| GIVEN INSTRUCTION |
Read the records and gather each line that includes "starts".

| RECORDED INFORMATION |
(begin)

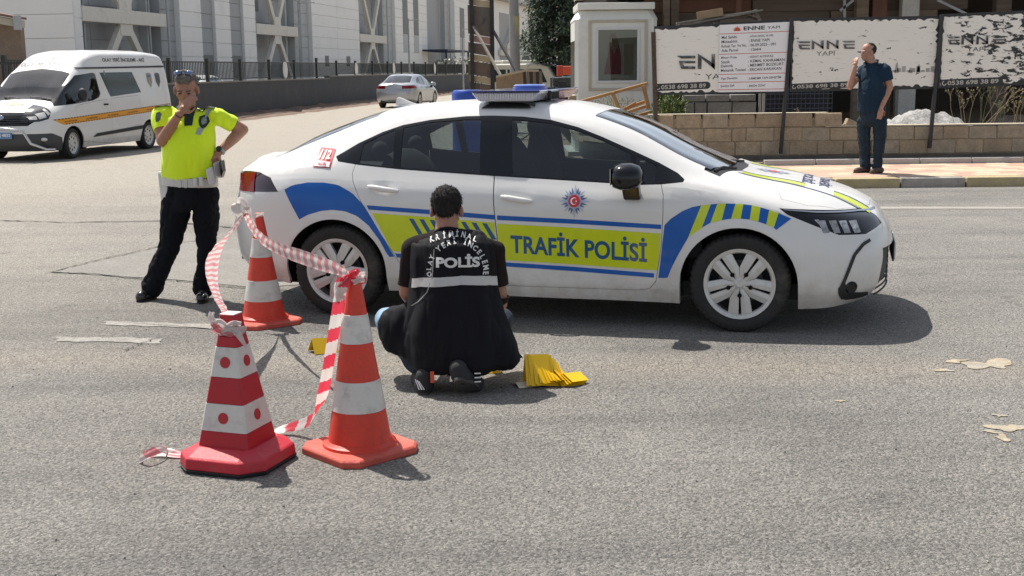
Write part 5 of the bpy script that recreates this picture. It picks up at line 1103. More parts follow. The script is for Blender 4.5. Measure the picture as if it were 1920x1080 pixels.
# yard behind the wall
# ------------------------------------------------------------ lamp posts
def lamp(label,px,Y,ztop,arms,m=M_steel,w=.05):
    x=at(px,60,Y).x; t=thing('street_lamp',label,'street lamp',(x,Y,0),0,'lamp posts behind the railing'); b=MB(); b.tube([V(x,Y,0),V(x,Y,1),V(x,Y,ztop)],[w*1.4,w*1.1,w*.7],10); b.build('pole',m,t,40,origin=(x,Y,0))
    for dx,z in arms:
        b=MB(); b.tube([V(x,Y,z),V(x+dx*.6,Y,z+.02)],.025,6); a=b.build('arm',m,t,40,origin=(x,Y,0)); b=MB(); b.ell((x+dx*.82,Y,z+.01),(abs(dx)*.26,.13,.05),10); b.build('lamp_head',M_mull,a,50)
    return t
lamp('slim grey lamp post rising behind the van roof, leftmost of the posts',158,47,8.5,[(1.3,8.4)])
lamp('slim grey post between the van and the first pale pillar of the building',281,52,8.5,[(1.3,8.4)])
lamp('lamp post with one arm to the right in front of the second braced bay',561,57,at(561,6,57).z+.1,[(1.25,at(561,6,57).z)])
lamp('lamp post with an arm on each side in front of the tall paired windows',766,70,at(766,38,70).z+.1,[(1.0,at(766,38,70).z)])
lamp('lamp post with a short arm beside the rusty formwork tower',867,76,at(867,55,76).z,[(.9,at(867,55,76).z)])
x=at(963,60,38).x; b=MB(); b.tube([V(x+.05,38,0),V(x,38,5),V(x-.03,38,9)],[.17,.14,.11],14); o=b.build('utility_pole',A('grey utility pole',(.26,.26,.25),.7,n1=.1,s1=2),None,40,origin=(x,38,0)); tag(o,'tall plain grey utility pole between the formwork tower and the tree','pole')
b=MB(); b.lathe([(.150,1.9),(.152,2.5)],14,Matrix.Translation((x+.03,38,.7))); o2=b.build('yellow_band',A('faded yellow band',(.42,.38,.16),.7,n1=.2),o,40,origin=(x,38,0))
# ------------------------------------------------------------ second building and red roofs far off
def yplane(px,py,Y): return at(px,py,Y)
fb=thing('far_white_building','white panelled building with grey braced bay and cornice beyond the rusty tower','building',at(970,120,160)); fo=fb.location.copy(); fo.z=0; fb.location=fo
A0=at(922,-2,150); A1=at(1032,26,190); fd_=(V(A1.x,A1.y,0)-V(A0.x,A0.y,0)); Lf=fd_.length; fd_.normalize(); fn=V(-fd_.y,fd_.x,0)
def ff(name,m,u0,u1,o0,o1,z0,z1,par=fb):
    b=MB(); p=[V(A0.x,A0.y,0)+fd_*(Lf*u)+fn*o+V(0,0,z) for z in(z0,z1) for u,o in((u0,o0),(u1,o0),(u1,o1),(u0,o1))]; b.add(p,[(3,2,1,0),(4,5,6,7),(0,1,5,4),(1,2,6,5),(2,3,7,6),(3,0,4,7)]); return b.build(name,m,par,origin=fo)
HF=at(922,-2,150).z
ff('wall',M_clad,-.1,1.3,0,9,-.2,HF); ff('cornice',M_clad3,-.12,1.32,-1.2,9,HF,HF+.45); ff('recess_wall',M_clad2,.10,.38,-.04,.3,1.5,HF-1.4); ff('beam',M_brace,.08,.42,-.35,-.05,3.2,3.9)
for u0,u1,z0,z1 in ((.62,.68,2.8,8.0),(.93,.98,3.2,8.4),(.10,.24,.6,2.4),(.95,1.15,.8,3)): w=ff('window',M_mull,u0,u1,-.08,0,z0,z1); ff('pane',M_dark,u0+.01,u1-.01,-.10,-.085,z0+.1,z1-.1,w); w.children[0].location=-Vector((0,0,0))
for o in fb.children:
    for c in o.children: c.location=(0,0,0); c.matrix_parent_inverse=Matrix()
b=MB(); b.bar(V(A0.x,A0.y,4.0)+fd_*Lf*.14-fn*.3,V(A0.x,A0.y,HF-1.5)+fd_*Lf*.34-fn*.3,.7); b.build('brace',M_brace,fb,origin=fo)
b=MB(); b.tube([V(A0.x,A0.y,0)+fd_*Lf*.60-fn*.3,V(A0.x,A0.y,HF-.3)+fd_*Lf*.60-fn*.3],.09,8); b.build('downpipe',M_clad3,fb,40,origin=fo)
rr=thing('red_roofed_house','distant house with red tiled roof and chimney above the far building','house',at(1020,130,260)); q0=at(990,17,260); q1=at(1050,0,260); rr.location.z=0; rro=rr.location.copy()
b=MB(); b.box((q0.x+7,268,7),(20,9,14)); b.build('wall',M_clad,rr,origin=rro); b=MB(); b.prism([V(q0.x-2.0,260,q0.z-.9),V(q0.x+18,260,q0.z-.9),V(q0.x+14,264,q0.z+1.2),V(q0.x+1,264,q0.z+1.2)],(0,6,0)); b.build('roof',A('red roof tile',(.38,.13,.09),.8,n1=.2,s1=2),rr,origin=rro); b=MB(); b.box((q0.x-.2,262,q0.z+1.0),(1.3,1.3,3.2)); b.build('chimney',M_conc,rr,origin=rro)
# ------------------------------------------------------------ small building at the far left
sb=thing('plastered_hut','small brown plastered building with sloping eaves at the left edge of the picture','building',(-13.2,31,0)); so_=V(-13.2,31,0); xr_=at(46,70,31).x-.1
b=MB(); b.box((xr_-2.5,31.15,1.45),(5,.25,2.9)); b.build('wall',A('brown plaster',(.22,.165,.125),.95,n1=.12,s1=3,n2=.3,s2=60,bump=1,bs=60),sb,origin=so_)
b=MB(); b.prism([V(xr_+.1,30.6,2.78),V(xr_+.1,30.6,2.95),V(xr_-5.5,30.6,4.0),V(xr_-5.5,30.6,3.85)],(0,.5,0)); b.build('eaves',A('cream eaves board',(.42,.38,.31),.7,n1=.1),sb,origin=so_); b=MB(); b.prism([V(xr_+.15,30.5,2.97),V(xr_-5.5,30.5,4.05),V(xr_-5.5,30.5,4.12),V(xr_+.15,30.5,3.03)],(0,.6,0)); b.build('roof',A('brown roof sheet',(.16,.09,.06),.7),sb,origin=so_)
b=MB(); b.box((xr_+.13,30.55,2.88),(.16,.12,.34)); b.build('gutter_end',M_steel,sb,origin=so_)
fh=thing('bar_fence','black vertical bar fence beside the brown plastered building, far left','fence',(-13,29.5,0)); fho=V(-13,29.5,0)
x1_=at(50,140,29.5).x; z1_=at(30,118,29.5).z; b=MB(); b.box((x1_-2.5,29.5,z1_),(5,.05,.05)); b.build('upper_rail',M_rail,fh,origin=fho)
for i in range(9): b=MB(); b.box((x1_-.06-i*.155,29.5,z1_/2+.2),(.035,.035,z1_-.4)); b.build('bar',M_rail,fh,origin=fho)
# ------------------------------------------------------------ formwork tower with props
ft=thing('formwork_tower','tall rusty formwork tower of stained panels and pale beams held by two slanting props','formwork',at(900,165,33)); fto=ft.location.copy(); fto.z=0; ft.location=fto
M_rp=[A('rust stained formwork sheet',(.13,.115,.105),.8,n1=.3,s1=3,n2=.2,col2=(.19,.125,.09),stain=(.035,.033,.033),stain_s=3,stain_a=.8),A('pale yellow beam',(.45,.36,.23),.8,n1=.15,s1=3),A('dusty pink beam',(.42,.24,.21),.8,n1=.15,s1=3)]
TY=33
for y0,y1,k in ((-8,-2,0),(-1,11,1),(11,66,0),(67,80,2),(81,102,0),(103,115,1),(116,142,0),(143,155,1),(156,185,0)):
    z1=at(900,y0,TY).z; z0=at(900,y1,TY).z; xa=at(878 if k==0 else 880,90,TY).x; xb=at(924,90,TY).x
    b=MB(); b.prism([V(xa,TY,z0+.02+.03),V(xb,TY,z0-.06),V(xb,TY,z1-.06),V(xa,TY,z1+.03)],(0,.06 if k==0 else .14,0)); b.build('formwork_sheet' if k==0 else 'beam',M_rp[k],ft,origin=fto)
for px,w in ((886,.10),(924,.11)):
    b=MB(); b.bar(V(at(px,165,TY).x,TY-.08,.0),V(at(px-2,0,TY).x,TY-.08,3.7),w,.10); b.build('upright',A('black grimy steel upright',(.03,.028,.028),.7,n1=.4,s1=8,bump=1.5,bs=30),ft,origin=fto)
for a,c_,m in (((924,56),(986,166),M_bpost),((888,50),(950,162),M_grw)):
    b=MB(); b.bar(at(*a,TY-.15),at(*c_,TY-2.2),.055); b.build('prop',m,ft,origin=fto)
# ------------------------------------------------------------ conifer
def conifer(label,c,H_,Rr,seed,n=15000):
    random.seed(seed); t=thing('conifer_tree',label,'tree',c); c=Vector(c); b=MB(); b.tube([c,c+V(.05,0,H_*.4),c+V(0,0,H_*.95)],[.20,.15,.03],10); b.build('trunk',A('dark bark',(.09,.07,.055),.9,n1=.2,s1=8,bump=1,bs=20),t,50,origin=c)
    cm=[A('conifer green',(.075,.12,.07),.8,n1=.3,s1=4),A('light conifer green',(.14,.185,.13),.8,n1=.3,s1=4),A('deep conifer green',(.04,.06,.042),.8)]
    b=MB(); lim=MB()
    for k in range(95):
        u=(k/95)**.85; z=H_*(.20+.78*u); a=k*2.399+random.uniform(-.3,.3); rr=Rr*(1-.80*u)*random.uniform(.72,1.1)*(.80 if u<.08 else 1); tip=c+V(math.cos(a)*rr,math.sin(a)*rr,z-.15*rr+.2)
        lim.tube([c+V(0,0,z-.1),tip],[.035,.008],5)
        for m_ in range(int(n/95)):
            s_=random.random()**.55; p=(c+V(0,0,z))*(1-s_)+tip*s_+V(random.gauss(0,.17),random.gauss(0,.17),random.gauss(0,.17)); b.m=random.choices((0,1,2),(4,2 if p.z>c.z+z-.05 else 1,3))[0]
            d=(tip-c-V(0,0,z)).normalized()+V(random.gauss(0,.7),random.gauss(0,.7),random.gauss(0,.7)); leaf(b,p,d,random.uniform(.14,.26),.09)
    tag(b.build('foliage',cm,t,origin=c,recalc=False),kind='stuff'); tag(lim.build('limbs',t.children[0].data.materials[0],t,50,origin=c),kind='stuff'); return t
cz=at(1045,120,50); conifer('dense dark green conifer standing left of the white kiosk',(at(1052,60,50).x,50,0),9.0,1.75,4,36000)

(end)
(begin)

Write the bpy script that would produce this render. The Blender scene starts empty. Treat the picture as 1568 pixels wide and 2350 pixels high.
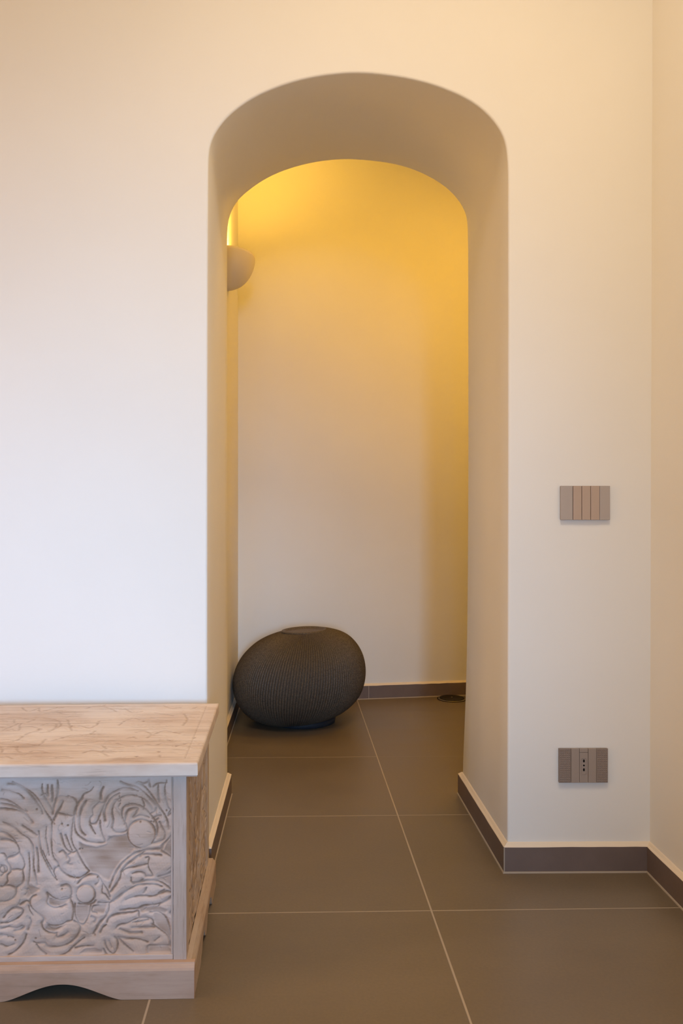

(end)
(begin)

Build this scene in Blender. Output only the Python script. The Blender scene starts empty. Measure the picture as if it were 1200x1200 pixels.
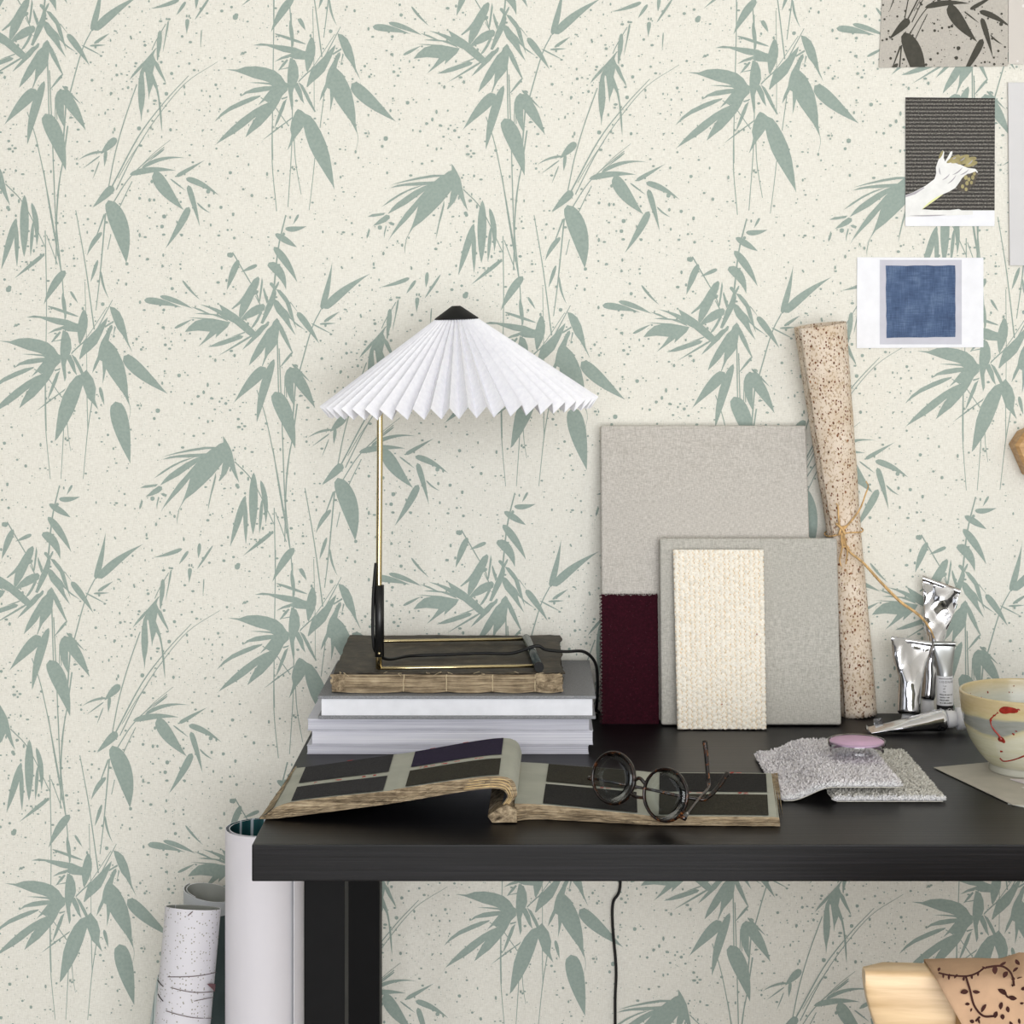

(end)

| ANSWER BELOW |
Write the bpy script that would produce this render. The Blender scene starts empty. Treat the picture as 1568 pixels wide and 2350 pixels high.
Build this scene in Blender. Output only the Python script. The Blender scene starts empty. Measure the picture as if it were 1200x1200 pixels.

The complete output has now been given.